Republicans and fellow Democrats gave her a standing ovation, joined by members of her family in a House of Representatives where many shed tears.

“Since the tragic events of one year ago, Congresswoman Giffords has become an inspiring symbol of determination and courage to millions of Americans,” House Democratic Leader Nancy Pelosi told the chamber. “She has brought the word dignity to new heights by her courage.”

The House backed a last bill introduced by Giffords who has made incredible progress since being shot by a lone gunman at close range during a meet-and-greet event in Arizona in January 2011. Six people were killed, including a nine-year-old girl and a federal judge.

Her appearance at President Obama’s State of the Union address earlier was also emotional as was a final video message to those who put her in office.

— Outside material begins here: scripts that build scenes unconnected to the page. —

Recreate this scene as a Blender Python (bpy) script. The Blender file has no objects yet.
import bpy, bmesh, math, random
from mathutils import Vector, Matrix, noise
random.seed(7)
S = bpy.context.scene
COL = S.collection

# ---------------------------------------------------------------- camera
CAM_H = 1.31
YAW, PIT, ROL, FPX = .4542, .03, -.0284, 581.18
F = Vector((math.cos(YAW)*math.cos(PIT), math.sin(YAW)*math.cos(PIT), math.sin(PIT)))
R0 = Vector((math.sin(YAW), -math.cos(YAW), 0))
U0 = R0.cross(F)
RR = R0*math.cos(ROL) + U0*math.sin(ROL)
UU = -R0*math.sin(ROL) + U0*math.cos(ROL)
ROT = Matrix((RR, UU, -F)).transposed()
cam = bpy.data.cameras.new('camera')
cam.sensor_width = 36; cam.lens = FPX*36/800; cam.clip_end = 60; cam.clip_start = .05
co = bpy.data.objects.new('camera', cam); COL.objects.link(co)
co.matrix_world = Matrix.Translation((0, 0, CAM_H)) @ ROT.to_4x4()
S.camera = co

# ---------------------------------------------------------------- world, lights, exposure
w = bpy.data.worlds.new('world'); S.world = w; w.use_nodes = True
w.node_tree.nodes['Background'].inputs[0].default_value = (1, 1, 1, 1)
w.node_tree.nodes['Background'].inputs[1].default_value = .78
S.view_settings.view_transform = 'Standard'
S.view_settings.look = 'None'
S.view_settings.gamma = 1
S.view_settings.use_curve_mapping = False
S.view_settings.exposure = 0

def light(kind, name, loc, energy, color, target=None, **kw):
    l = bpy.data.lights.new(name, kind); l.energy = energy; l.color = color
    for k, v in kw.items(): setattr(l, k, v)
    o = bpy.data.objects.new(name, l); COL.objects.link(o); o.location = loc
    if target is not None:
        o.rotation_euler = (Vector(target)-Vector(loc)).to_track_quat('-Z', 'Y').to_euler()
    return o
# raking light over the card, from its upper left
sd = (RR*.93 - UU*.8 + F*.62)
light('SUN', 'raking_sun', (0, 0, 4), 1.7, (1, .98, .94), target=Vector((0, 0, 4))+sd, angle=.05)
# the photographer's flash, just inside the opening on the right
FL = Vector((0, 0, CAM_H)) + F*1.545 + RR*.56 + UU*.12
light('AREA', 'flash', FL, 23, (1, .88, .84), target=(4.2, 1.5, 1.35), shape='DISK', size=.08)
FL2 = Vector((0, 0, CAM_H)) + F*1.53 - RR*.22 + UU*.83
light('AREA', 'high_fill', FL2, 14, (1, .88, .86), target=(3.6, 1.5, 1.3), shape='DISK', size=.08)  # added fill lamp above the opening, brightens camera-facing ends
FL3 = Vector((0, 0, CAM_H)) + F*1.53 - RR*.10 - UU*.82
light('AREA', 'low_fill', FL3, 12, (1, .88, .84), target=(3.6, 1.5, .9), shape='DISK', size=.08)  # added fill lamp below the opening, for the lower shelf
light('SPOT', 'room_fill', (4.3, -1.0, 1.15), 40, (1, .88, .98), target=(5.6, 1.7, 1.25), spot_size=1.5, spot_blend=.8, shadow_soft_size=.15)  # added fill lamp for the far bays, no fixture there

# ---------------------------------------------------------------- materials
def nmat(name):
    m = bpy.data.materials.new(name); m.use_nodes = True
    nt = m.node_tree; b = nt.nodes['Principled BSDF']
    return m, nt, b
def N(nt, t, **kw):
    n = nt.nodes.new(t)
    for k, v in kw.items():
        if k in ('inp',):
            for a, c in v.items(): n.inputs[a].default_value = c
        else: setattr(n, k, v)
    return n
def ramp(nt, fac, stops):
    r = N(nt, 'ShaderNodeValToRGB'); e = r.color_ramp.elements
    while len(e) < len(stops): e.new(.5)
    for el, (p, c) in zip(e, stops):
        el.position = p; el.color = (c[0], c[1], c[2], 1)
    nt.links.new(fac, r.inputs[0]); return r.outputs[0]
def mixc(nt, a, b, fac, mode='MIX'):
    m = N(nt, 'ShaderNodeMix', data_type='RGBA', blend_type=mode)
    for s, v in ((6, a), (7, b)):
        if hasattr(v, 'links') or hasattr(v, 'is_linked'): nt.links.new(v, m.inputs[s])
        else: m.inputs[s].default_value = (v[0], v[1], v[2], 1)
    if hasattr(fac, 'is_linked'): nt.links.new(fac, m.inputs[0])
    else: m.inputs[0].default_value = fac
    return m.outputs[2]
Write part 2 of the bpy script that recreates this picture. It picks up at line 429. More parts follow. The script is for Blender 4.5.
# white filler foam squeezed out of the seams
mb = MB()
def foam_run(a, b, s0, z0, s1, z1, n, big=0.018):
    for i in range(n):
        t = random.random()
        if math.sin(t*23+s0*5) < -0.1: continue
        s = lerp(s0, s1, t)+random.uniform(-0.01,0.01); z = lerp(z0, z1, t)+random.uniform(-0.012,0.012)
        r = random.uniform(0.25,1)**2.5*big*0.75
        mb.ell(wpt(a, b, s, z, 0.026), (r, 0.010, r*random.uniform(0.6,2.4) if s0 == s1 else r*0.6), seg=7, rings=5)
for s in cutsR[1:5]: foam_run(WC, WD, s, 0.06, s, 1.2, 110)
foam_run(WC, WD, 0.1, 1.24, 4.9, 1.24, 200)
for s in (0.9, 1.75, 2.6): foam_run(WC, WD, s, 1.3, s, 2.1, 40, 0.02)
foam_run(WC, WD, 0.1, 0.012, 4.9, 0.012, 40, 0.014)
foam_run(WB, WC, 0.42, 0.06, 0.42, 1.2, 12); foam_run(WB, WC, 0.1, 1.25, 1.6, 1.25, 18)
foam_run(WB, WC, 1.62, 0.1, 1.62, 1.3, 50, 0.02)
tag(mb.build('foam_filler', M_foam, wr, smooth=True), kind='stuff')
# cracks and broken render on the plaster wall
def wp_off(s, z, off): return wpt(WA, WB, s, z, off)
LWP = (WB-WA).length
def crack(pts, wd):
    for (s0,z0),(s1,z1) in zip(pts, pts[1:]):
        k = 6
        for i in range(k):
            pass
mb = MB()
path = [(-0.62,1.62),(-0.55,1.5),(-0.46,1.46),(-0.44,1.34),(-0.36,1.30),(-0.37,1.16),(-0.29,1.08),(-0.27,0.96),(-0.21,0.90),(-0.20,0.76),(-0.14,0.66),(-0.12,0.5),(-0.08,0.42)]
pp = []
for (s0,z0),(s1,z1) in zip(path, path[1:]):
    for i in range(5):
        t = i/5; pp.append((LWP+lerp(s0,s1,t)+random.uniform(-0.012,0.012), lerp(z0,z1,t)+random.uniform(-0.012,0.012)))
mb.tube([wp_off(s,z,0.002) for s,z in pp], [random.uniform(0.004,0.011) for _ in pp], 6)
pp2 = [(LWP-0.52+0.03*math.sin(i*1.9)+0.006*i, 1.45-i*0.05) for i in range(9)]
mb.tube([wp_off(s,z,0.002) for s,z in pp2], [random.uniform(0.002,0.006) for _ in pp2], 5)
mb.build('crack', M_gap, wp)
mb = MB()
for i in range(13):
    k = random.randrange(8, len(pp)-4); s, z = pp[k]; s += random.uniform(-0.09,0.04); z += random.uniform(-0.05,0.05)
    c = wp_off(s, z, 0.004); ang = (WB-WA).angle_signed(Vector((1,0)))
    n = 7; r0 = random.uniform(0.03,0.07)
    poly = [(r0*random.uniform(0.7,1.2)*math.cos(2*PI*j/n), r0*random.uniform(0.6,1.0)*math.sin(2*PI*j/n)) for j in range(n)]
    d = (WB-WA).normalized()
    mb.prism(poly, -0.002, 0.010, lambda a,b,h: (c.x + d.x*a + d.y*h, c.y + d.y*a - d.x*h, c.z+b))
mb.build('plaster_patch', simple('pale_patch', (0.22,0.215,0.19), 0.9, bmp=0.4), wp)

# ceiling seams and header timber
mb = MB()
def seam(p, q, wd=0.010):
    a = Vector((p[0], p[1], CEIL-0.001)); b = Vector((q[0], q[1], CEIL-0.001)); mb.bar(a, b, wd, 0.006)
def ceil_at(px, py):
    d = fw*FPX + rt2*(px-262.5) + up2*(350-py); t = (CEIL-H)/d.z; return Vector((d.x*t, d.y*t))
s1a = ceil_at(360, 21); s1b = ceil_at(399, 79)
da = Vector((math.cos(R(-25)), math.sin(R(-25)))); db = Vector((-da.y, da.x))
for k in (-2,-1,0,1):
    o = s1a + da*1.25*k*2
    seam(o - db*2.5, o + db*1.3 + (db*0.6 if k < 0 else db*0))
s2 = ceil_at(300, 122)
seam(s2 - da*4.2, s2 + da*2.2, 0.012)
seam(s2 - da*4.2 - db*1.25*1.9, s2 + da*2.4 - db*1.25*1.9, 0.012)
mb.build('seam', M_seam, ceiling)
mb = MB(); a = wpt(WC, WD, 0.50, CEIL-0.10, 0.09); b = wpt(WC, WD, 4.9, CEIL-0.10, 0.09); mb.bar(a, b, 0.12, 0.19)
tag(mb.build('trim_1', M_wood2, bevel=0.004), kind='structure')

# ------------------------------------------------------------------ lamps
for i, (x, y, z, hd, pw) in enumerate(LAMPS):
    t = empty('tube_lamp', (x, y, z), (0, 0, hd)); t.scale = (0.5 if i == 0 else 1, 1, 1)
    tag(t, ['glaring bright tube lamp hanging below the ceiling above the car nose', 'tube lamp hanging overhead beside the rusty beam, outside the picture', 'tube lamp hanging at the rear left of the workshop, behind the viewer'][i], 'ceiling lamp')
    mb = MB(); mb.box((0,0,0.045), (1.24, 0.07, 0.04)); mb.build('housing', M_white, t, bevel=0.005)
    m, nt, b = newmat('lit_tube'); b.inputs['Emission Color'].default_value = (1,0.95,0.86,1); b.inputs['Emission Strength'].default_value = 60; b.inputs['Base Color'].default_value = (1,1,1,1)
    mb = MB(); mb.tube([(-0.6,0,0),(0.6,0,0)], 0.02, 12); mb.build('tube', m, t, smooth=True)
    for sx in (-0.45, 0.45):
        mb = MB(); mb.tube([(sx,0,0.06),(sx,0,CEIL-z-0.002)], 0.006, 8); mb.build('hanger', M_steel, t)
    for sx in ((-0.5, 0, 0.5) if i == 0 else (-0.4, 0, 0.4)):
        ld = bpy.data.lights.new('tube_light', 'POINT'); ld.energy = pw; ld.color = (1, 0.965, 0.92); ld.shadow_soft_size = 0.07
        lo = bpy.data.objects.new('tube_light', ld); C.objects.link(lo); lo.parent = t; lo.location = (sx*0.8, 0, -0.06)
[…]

In the announcement, posted on social media like Twitter, Facebook and YouTube, she said:

“I don’t remember much from that horrible day but I will never forget the trust you placed in me to be your voice. Thank you for your prayers and for giving me time to recover. I have more work to do on my recovery, so to do what is best for Arizona I will step down this week. I’m getting better. Every day my spirit is high. I will return and we will work together for Arizona and this great country.”

College dropout Jared Loughner was charged with

first-degree murder, the attempted assassination of Giffords and other crimes stemming from the shooting. He pleaded not guilty and was found mentally unfit to stand trial.